## Collected material:
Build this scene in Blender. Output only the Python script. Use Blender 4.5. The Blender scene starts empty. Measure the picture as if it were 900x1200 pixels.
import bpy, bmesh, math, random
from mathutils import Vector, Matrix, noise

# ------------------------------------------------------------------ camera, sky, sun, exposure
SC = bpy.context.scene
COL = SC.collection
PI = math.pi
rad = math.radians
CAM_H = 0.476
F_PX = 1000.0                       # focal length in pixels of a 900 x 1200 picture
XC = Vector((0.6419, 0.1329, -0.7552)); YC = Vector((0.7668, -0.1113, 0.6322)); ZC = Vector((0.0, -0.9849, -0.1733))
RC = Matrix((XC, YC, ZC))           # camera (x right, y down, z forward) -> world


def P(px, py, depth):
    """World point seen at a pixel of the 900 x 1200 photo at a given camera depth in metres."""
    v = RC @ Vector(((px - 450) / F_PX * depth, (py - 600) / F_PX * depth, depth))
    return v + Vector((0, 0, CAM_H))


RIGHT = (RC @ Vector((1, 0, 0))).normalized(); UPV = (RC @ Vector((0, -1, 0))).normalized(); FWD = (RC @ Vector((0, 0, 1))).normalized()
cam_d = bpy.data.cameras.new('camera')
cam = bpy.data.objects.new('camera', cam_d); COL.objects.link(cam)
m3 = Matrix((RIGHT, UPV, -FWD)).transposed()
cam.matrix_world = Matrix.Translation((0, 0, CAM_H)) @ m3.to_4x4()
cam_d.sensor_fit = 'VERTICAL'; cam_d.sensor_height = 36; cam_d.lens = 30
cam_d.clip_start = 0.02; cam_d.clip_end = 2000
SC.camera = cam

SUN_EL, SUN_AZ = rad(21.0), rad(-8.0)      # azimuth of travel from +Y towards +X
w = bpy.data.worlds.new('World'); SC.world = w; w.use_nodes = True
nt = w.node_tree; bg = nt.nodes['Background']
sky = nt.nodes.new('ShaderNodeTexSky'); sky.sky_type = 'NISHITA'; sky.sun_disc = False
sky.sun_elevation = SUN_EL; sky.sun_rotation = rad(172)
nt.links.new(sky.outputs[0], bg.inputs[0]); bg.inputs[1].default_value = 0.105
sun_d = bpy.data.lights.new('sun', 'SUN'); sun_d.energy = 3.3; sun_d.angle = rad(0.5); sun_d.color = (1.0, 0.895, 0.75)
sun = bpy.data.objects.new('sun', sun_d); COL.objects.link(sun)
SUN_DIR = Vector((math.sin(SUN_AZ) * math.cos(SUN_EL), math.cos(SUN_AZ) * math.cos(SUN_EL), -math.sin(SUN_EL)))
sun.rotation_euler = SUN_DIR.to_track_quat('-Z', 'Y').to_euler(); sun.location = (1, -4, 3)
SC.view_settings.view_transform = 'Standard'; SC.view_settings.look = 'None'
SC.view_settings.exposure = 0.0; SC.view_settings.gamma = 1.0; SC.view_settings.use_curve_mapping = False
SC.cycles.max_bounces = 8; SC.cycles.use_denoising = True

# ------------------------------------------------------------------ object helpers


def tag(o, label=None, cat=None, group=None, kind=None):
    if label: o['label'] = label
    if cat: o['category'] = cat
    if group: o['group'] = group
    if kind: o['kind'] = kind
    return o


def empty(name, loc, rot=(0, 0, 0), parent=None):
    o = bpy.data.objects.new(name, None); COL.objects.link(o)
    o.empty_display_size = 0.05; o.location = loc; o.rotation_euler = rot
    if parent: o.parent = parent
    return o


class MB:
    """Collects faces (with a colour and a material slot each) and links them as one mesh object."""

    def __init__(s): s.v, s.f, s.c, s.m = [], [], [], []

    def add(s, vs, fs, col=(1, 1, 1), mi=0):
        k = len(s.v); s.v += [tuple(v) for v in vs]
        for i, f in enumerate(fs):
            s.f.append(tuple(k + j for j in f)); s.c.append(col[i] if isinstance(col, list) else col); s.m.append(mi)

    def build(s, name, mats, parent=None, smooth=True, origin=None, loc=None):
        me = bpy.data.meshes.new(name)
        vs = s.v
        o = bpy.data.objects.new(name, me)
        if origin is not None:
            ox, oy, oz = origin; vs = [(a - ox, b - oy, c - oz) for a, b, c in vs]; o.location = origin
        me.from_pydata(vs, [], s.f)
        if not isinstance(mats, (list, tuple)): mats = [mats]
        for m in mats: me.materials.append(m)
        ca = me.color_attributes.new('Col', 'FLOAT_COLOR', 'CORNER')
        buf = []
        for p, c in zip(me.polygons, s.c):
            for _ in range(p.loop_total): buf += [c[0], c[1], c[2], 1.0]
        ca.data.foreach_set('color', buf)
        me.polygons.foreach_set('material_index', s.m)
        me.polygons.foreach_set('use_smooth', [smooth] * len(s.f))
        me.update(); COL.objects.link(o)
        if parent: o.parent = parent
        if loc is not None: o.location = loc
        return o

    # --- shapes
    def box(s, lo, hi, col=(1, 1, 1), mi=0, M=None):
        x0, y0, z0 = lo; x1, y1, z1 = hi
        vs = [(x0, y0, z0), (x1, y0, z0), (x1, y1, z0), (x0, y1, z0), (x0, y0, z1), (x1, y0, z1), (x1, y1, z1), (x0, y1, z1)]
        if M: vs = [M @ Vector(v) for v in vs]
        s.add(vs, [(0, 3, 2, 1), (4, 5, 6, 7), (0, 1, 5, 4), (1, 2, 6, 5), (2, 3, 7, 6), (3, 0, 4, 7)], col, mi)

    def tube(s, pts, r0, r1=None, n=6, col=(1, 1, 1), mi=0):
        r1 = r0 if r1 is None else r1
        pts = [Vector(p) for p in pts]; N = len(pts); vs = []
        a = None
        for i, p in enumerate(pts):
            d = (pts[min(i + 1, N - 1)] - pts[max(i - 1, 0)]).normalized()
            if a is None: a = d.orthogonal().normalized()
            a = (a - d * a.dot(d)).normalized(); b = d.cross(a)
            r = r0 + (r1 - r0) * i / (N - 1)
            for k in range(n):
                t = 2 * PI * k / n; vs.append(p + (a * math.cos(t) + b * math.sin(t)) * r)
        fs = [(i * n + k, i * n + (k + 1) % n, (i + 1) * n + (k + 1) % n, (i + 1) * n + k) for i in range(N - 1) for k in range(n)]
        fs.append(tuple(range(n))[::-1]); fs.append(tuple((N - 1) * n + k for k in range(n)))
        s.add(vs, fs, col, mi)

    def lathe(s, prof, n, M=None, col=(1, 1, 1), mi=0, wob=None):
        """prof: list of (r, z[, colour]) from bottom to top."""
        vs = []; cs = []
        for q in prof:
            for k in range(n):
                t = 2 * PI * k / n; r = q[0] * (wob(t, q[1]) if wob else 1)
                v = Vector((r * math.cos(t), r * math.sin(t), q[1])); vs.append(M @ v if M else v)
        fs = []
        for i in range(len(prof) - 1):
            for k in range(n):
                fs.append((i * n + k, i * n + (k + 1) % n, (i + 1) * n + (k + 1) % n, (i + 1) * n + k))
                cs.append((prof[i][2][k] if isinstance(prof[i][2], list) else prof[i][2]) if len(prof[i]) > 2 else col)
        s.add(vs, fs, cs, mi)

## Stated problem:
Restate the listing in full, word for word.

## Response for this exercise:
Build this scene in Blender. Output only the Python script. Use Blender 4.5. The Blender scene starts empty. Measure the picture as if it were 900x1200 pixels.
import bpy, bmesh, math, random
from mathutils import Vector, Matrix, noise

# ------------------------------------------------------------------ camera, sky, sun, exposure
SC = bpy.context.scene
COL = SC.collection
PI = math.pi
rad = math.radians
CAM_H = 0.476
F_PX = 1000.0                       # focal length in pixels of a 900 x 1200 picture
XC = Vector((0.6419, 0.1329, -0.7552)); YC = Vector((0.7668, -0.1113, 0.6322)); ZC = Vector((0.0, -0.9849, -0.1733))
RC = Matrix((XC, YC, ZC))           # camera (x right, y down, z forward) -> world


def P(px, py, depth):
    """World point seen at a pixel of the 900 x 1200 photo at a given camera depth in metres."""
    v = RC @ Vector(((px - 450) / F_PX * depth, (py - 600) / F_PX * depth, depth))
    return v + Vector((0, 0, CAM_H))


RIGHT = (RC @ Vector((1, 0, 0))).normalized(); UPV = (RC @ Vector((0, -1, 0))).normalized(); FWD = (RC @ Vector((0, 0, 1))).normalized()
cam_d = bpy.data.cameras.new('camera')
cam = bpy.data.objects.new('camera', cam_d); COL.objects.link(cam)
m3 = Matrix((RIGHT, UPV, -FWD)).transposed()
cam.matrix_world = Matrix.Translation((0, 0, CAM_H)) @ m3.to_4x4()
cam_d.sensor_fit = 'VERTICAL'; cam_d.sensor_height = 36; cam_d.lens = 30
cam_d.clip_start = 0.02; cam_d.clip_end = 2000
SC.camera = cam

SUN_EL, SUN_AZ = rad(21.0), rad(-8.0)      # azimuth of travel from +Y towards +X
w = bpy.data.worlds.new('World'); SC.world = w; w.use_nodes = True
nt = w.node_tree; bg = nt.nodes['Background']
sky = nt.nodes.new('ShaderNodeTexSky'); sky.sky_type = 'NISHITA'; sky.sun_disc = False
sky.sun_elevation = SUN_EL; sky.sun_rotation = rad(172)
nt.links.new(sky.outputs[0], bg.inputs[0]); bg.inputs[1].default_value = 0.105
sun_d = bpy.data.lights.new('sun', 'SUN'); sun_d.energy = 3.3; sun_d.angle = rad(0.5); sun_d.color = (1.0, 0.895, 0.75)
sun = bpy.data.objects.new('sun', sun_d); COL.objects.link(sun)
SUN_DIR = Vector((math.sin(SUN_AZ) * math.cos(SUN_EL), math.cos(SUN_AZ) * math.cos(SUN_EL), -math.sin(SUN_EL)))
sun.rotation_euler = SUN_DIR.to_track_quat('-Z', 'Y').to_euler(); sun.location = (1, -4, 3)
SC.view_settings.view_transform = 'Standard'; SC.view_settings.look = 'None'
SC.view_settings.exposure = 0.0; SC.view_settings.gamma = 1.0; SC.view_settings.use_curve_mapping = False
SC.cycles.max_bounces = 8; SC.cycles.use_denoising = True

# ------------------------------------------------------------------ object helpers


def tag(o, label=None, cat=None, group=None, kind=None):
    if label: o['label'] = label
    if cat: o['category'] = cat
    if group: o['group'] = group
    if kind: o['kind'] = kind
    return o


def empty(name, loc, rot=(0, 0, 0), parent=None):
    o = bpy.data.objects.new(name, None); COL.objects.link(o)
    o.empty_display_size = 0.05; o.location = loc; o.rotation_euler = rot
    if parent: o.parent = parent
    return o


class MB:
    """Collects faces (with a colour and a material slot each) and links them as one mesh object."""

    def __init__(s): s.v, s.f, s.c, s.m = [], [], [], []

    def add(s, vs, fs, col=(1, 1, 1), mi=0):
        k = len(s.v); s.v += [tuple(v) for v in vs]
        for i, f in enumerate(fs):
            s.f.append(tuple(k + j for j in f)); s.c.append(col[i] if isinstance(col, list) else col); s.m.append(mi)

    def build(s, name, mats, parent=None, smooth=True, origin=None, loc=None):
        me = bpy.data.meshes.new(name)
        vs = s.v
        o = bpy.data.objects.new(name, me)
        if origin is not None:
            ox, oy, oz = origin; vs = [(a - ox, b - oy, c - oz) for a, b, c in vs]; o.location = origin
        me.from_pydata(vs, [], s.f)
        if not isinstance(mats, (list, tuple)): mats = [mats]
        for m in mats: me.materials.append(m)
        ca = me.color_attributes.new('Col', 'FLOAT_COLOR', 'CORNER')
        buf = []
        for p, c in zip(me.polygons, s.c):
            for _ in range(p.loop_total): buf += [c[0], c[1], c[2], 1.0]
        ca.data.foreach_set('color', buf)
        me.polygons.foreach_set('material_index', s.m)
        me.polygons.foreach_set('use_smooth', [smooth] * len(s.f))
        me.update(); COL.objects.link(o)
        if parent: o.parent = parent
        if loc is not None: o.location = loc
        return o

    # --- shapes
    def box(s, lo, hi, col=(1, 1, 1), mi=0, M=None):
        x0, y0, z0 = lo; x1, y1, z1 = hi
        vs = [(x0, y0, z0), (x1, y0, z0), (x1, y1, z0), (x0, y1, z0), (x0, y0, z1), (x1, y0, z1), (x1, y1, z1), (x0, y1, z1)]
        if M: vs = [M @ Vector(v) for v in vs]
        s.add(vs, [(0, 3, 2, 1), (4, 5, 6, 7), (0, 1, 5, 4), (1, 2, 6, 5), (2, 3, 7, 6), (3, 0, 4, 7)], col, mi)

    def tube(s, pts, r0, r1=None, n=6, col=(1, 1, 1), mi=0):
        r1 = r0 if r1 is None else r1
        pts = [Vector(p) for p in pts]; N = len(pts); vs = []
        a = None
        for i, p in enumerate(pts):
            d = (pts[min(i + 1, N - 1)] - pts[max(i - 1, 0)]).normalized()
            if a is None: a = d.orthogonal().normalized()
            a = (a - d * a.dot(d)).normalized(); b = d.cross(a)
            r = r0 + (r1 - r0) * i / (N - 1)
            for k in range(n):
                t = 2 * PI * k / n; vs.append(p + (a * math.cos(t) + b * math.sin(t)) * r)
        fs = [(i * n + k, i * n + (k + 1) % n, (i + 1) * n + (k + 1) % n, (i + 1) * n + k) for i in range(N - 1) for k in range(n)]
        fs.append(tuple(range(n))[::-1]); fs.append(tuple((N - 1) * n + k for k in range(n)))
        s.add(vs, fs, col, mi)

    def lathe(s, prof, n, M=None, col=(1, 1, 1), mi=0, wob=None):
        """prof: list of (r, z[, colour]) from bottom to top."""
        vs = []; cs = []
        for q in prof:
            for k in range(n):
                t = 2 * PI * k / n; r = q[0] * (wob(t, q[1]) if wob else 1)
                v = Vector((r * math.cos(t), r * math.sin(t), q[1])); vs.append(M @ v if M else v)
        fs = []
        for i in range(len(prof) - 1):
            for k in range(n):
                fs.append((i * n + k, i * n + (k + 1) % n, (i + 1) * n + (k + 1) % n, (i + 1) * n + k))
                cs.append((prof[i][2][k] if isinstance(prof[i][2], list) else prof[i][2]) if len(prof[i]) > 2 else col)
        s.add(vs, fs, cs, mi)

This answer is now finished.